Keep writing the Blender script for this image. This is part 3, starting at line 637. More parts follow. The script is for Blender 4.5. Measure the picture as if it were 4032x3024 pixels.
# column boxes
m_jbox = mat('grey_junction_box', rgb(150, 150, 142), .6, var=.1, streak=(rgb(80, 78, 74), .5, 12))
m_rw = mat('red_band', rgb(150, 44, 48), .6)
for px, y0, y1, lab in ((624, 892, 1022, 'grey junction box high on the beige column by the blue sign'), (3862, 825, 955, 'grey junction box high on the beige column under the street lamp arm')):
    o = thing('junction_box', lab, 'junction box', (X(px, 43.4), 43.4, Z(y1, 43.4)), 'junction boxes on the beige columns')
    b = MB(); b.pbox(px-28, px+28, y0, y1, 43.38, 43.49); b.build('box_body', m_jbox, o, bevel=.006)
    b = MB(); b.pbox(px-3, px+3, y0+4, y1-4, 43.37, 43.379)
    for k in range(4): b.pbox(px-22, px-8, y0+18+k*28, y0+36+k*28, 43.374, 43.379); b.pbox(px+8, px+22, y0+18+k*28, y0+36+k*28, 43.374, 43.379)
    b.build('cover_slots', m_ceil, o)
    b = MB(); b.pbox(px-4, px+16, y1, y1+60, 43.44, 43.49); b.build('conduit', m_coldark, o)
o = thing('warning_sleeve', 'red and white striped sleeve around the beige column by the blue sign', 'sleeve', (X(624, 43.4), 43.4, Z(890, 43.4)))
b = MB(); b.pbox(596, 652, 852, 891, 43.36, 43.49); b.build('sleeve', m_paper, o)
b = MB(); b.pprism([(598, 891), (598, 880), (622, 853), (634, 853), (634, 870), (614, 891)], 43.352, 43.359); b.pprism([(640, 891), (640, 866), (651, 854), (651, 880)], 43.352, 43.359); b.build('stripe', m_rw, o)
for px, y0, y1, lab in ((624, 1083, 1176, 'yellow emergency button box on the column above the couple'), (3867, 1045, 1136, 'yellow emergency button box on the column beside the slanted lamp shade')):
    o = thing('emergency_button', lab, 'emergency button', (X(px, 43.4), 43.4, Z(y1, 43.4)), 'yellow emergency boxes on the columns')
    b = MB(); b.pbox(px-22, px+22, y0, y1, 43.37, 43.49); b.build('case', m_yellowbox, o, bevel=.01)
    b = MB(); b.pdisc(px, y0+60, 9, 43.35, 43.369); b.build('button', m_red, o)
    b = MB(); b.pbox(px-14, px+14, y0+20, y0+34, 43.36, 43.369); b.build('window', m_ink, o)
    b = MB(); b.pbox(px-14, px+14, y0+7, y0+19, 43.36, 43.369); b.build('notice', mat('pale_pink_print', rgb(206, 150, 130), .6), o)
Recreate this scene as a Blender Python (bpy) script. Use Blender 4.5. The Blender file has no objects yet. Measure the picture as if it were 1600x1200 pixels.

============

● **Instructions to follow**
Go through the listing above and pull out each line containing the word "were".

● **Finished answer**
Keep writing the Blender script for this image. This is part 3, starting at line 637. More parts follow. The script is for Blender 4.5. Measure the picture as if it were 4032x3024 pixels.
Recreate this scene as a Blender Python (bpy) script. Use Blender 4.5. The Blender file has no objects yet. Measure the picture as if it were 1600x1200 pixels.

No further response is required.